Radosław Sikorski, szef Ministerstwa Spraw Zagranicznych, wywołał prawdziwą burzę w mediach społecznościowych, publikując szczegóły swojej pensji. Dyskusja, która rozgorzała wokół „wstydliwego wynagrodzenia”, rzuca światło na temat zarobków urzędników państwowych i ich adekwatności do pełnionych obowiązków.
Sikorski w mediach społecznościowych. „To wstyd”
W swoim wpisie na platformie X minister Sikorski zamieścił zrzut ekranowy przelewu bankowego, ujawniając, że jego grudniowa pensja wyniosła niespełna 9900 zł netto. Informacja ta zaskoczyła wielu użytkowników sieci. „To jest śmiech na sali, że jeden z najważniejszych ministrów w kraju dostaje 10 tys. za pracę” — skomentował jeden z internautów. Inny użytkownik dodał: „To wstyd, żeby Minister RP zarabiał tak małe pieniądze„.
W swoim wpisie Sikorski podkreślił, że nie korzysta z wielu świadczeń przysługujących urzędnikom, takich jak kilometrówki, diety czy mieszkania służbowe. „Nie korzystam z mieszkania służbowego ani diet poselskich, bo nie jestem parlamentarzystą” — napisał minister. Jego wypowiedź wzbudziła refleksje nad sytuacją finansową osób na najwyższych stanowiskach w państwie.
Czy zarobki urzędników państwowych są adekwatne?

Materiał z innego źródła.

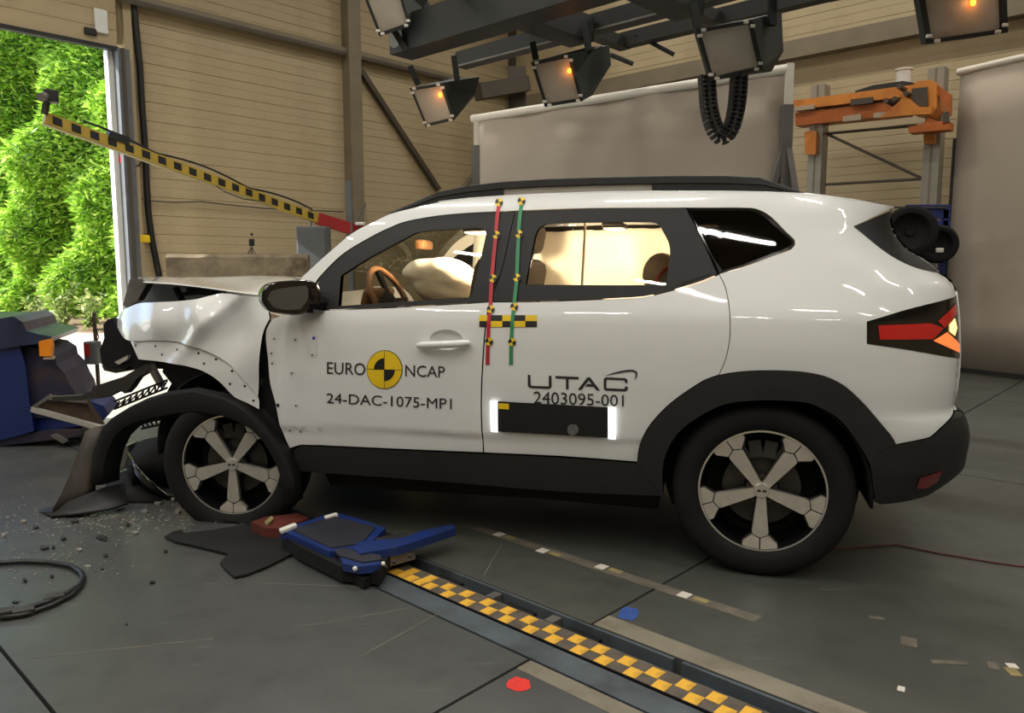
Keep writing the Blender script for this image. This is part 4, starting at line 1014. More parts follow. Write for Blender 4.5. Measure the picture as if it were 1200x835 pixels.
for px, py, h, lab in ((52, 352, .8, 'small weed with pale leaves growing at the foot of the hedge'), (72, 366, .75, 'spindly yellow-green weed in the planting bed left of the jamb'), (104, 372, .7, 'dry weed standing beside the white door jamb'), (38, 356, .45, 'low grey-green bush at the foot of the hedge')):
    b0 = P(px, py + 4, {52: 15.6, 72: 14.6, 104: 14.0, 38: 15.9}[px]); b0.z = .16
    w = empty('weed', b0); tag(w, lab, 'plant', 'weeds along the planting bed'); rr = random.Random(px); sp = []; mb = MB()
    for s_ in range(6):
        tip = b0 + Vector((rr.uniform(-.3, .3), rr.uniform(-.2, .2), h * rr.uniform(.6, 1.1))); mb.tube([b0, b0.lerp(tip, .5) + Vector((0, 0, .05)), tip], [.008, .006, .003], 5)
        for k in range(26): t = rr.random(); sp.append((b0.lerp(tip, t), Vector((rr.uniform(-1, 1), rr.uniform(-1, 1), .4))))
    mb.build('stems', M['weed_leaf'], w, world=True); leaves('leaves', sp, M['weed_leaf'], w, .06, px)['kind'] = 'stuff'
# ================================================================== THINGS IN THE HALL
# ---------------------------------------------------------------- backdrop screens
mk('screen_cloth', (170, 158, 144), rough=.85, var=.03, scale=1.5); mk('tube_white', (214, 208, 196), rough=.45, var=.04)
mk('post_grey', (96, 94, 90), rough=.5, var=.1)
def screen(name, A, B, ztop, zbot, label):
    A = Vector((A.x, A.y, 0)); B = Vector((B.x, B.y, 0)); rt = empty(name, A); tag(rt, label, 'screen')
    d = (B - A).normalized(); n = Vector((d.y, -d.x, 0)); up = Vector((0, 0, 1)); rows = []
    for i in range(21):
        p = A.lerp(B, i / 20); rows.append([p + up * (zbot + (ztop - zbot) * j / 6) + n * (.012 * math.sin(i * 1.1)) for j in range(7)])
    MB().grid(rows).build('screen_cloth', M['screen_cloth'], rt, world=True, smooth=True, solid=.006)
    MB().tube([A - d * .03 + up * (ztop + .02), B + d * .03 + up * (ztop + .02)], .042, 14).build('roller_tube', M['tube_white'], rt, world=True, smooth=40)
    MB().bar(A + up * zbot, B + up * zbot, .05, .05).build('weight_bar', M['black_plastic'], rt, world=True)
    return rt, d, n
ZT = 2.92
def at_z(px, py, z): return G(px, py, z)
A = at_z(556, 141, ZT); B = at_z(921, 84, ZT)
s1, d, n = screen('backdrop_screen', A, B, ZT, .25, 'grey roll-down backdrop screen standing behind the car roof')
for q, nm in ((A, 'screen_post'), (B, 'screen_post')):
    MB().bar(Vector((q.x, q.y, 0)) + d * .02, Vector((q.x, q.y, ZT - .28)) + d * .02, .09, .09, up=(1, 0, 0)).build(nm, M['post_grey'], s1, world=True)
    MB().bar(Vector((q.x, q.y, ZT - .28)) + d * .03, Vector((q.x, q.y, ZT + .06)) + d * .03, .06, .06, up=(1, 0, 0)).build('post_cap', M['tube_white'], s1, world=True)
Bz = Vector((B.x, B.y, 2.35)) + d * .03
for e in (Vector((B.x, B.y, 0)) + d * .55 + n * .15, Vector((B.x, B.y, 0)) - d * .45 + n * .5, Vector((B.x, B.y, 0)) - n * .5):
    MB().bar(Bz, e, .05, .05).build('stand_leg', M['post_grey'], s1, world=True)
L0 = G(1103, 434); dr = Vector((.479, -.878, 0)); zt = (P(1122, 86, L0.y)).z
s2_, d, n = screen('backdrop_screen', L0, L0 + dr * 6.2, zt, .04, 'large grey backdrop screen reaching the floor behind the tail lamp')
MB().tube([L0 - dr * .02 + Vector((0, 0, 0)), L0 - dr * .02 + Vector((0, 0, zt - .75))], .018, 8).build('edge_pole', M['black_plastic'], s2_, world=True)

# ---------------------------------------------------------------- orange gantry crane
mk('orange', (208, 130, 44), rough=.45, var=.1, scale=4, dirt=(176, 98, 34), dscale=3); mk('orange_dark', (178, 94, 32), rough=.5, var=.12)
mk('alu_post', (150, 146, 136), rough=.4, metal=.4, var=.08); mk('white_plastic', (220, 216, 208), rough=.4, var=.03)
GV = 10.1
gy = empty('gantry_crane', Vector((on_v(1000, 250, GV).x, on_v(1000, 250, GV).y, 0)), ROOM); tag(gy, 'orange gantry crane on two aluminium posts beyond the car tail', 'crane')
def gv(px, py, d=0): return on_v(px, py, GV) + VA * d
def gp(name, pts, depth, m, d0=0): return MB().prism([gv(x, y, d0) for x, y in pts], VA * depth).build(name, m, gy, world=True)
gp('upper_rail', [(928, 117), (1094, 95), (1096, 108), (928, 128)], .5, M['orange'], .05)
gp('lower_rail', [(928, 131), (1040, 117), (1060, 122), (1060, 132), (928, 146)], .25, M['orange_dark'], .1)
gp('rail_slot', [(996, 116), (1022, 113), (1022, 120), (996, 123)], .06, M['frame_dark'], .02)
gp('rail_label', [(928, 125), (953, 122), (953, 127), (928, 130)], .03, M['beige_cloth'], .02)
gp('rail_label', [(987, 136), (1008, 133), (1008, 140), (987, 142)], .03, M['beige_cloth'], .02)
gp('rail_label', [(1023, 132), (1042, 130), (1042, 136), (1023, 138)], .03, M['beige_cloth'], .02)
gp('end_head', [(1068, 104), (1078, 97), (1093, 95), (1100, 100), (1100, 128), (1094, 138), (1070, 134), (1058, 118)], .35, M['orange'], -.1)
gp('head_recess', [(1072, 106), (1090, 104), (1091, 126), (1073, 128)], .05, M['frame_dark'], -.13)
gp('end_plate', [(1100, 100), (1115, 111), (1114, 135), (1110, 136), (1108, 118), (1100, 112)], .1, M['orange_dark'], -.05)
gp('gusset', [(1036, 141), (1048, 131), (1064, 117), (1070, 118), (1082, 128), (1098, 128), (1096, 136), (1060, 138)], .06, M['orange'], -.18)
gp('carriage', [(1067, 150), (1085, 146), (1090, 138), (1100, 143), (1115, 144), (1115, 153), (1068, 157)], .2, M['orange_dark'], -.1)
gp('damper', [(1108, 134), (1113, 132), (1115, 146), (1107, 148)], .05, M['frame_dark'], -.1)
for bx_ in ((1045, 121), (1055, 119), (1060, 105), (1068, 113)): MB().tube([gv(*bx_, -.22), gv(*bx_, .1)], .03, 8).build('bolt', M['frame_dark'], gy, world=True)
gp('cable_guard', [(998, 105), (1020, 98), (1055, 93), (1068, 95), (1070, 99), (1030, 103), (1000, 107)], .3, M['black_plastic'], .1)
mb = MB(); c = gv(1053, 88, .2); mb.lathe([(0, .11), (.10, .11), (.10, .09), (.085, .085), (.085, -.06), (0, -.06)], Matrix.Translation(c) @ Matrix.Rotation(math.pi / 2, 4, 'X'), 20); mb.build('beacon', M['white_plastic'], gy, world=True, smooth=35)
for (x0, x1, yt, dd) in ((944, 959, 96, .3), (1084, 1100, 75, .3)):
    a, b = gv(x0, yt, dd), gv(x1, yt, dd); cc = (a + b) / 2
    vv, uu = vu(cc); MB().rbox(vv - .1, vv + .1, uu - .09, uu + .09, 0, cc.z).build('post', M['alu_post'], gy, world=True)
    MB().rbox(vv - .103, vv - .1, uu - .012, uu + .012, .1, cc.z).build('post_slot', M['frame_steel'], gy, world=True)
    gp('post_clamp', [(x0 - 5, 153 if x0 < 1000 else 157), (x0 + 9, 152 if x0 < 1000 else 156), (x0 + 8, 180 if x0 < 1000 else 167), (x0 - 4, 180 if x0 < 1000 else 167)], .08, M['orange'], .1)
for a, b in (((960, 154), (1071, 206)), ((957, 214), (1071, 207)), ((958, 153), (1066, 143))): MB().tube([gv(*a, .3), gv(*b, .3)], .018, 6).build('brace_rod', M['frame_dark'], gy, world=True)

# ---------------------------------------------------------------- blue wheel rack behind the tail
mk('rack_blue', (34, 50, 120), rough=.5, var=.15)
ry = 8.7; rk = empty('wheel_rack', Vector((P(1085, 270, ry).x, ry, 0))); tag(rk, 'blue steel rack standing behind the car tail beside the backdrop screen', 'rack')
for px in (1078, 1104): 
    q = P(px, 300, ry + .25); MB().bar((q.x, q.y, 0), (q.x, q.y, P(px, 246, ry + .25).z), .06, .06, up=(1, 0, 0)).build('rack_post', M['rack_blue'], rk, world=True)
for py in (248, 262, 290): MB().bar(P(1062, py, ry + .25), P(1112, py, ry + .25), .06, .07 if py > 250 else .16).build('rack_bar', M['rack_blue'], rk, world=True)
MB().bar(P(1046, 243, ry + .2), P(1110, 243, ry + .2), .03, .02).build('top_rod', M['frame_dark'], rk, world=True)
for (px, py, r_, yy, lab) in ((1066, 271, .285, ry - .05, 'large black wheel hanging on the blue rack behind the tail'), (1098, 286, .22, ry + .15, 'smaller black tyre low on the blue rack next to the backdrop screen')):
    w = empty('spare_wheel', P(px, py, yy)); tag(w, lab, 'wheel', 'wheels on the blue rack'); Bm = Matrix.Rotation(math.radians(-22), 4, 'Z') @ Matrix.Rotation(math.pi, 4, 'Z')
    s = r_ / .3; MB().lathe([(.19 * s, .06), (.21 * s, .09), (.26 * s, .095), (.29 * s, .08), (.30 * s, .05), (.30 * s, -.05), (.29 * s, -.08), (.26 * s, -.095), (.19 * s, -.08)], Bm, 40).build('tyre', M['rubber'], w, smooth=35)
    MB().lathe([(0, .03), (.05 * s, .035), (.06 * s, .02), (.15 * s, .03), (.19 * s, .06), (.19 * s, -.06)], Bm, 30).build('rim', M['chassis'], w, smooth=35)
w_ = MB().box(P(1101, 293, ry - .1), (.09, .02, .05), bev=.008).build('rack_tag', M['white_plastic'], rk, world=True)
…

Pensja ministra Radosława Sikorskiego stanowi interesujący kontrast wobec wynagrodzeń innych osób pełniących wysokie funkcje w Polsce. Premier Donald Tusk oraz marszałek Sejmu Szymon Hołownia zarabiają obecnie około 20,5 tys. zł brutto, co po planowanych podwyżkach wzrośnie o kolejny tysiąc złotych. Tymczasem minister Sikorski w rozmowie z mediami przypomina, że jego wynagrodzenie nie uwzględnia żadnych dodatkowych świadczeń, które są standardem w wielu innych instytucjach.
Problem wynagrodzeń urzędników nabiera szczególnego znaczenia w kontekście prac nad budżetem na 2025 rok, który zakłada 5-procentowe podwyżki dla pracowników budżetówki, w tym ministrów. Czy jednak ten wzrost wystarczy, by zatrzymać najlepszych specjalistów w służbie państwowej?
Majątek a „wstydliwe wynagrodzenie” Radosława Sikorskiego
Mimo niskiej pensji minister Sikorski nie może narzekać na brak stabilności finansowej. Jego oświadczenie majątkowe ujawnia imponujące aktywa, w tym 800-metrowy dom, mieszkanie o powierzchni 133 m² oraz pokaźne oszczędności w kilku walutach. Ponadto posiada luksusowe pojazdy, takie jak Range Rover Sport i zabytkowy motocykl MW 650.
Jednak krytyka dotycząca „wstydliwego wynagrodzenia” ministra wskazuje na szerszy problem. Czy zarobki urzędników są adekwatne do ich odpowiedzialności? W opinii wielu internautów, odpowiedź jest jednoznaczna: potrzebne są zmiany, które przyciągną najlepsze kadry do administracji państwowej.
Burza wywołana przez zarobki Sikorskiego może stać się początkiem szerszej debaty o finansowaniu pracy w sektorze publicznym.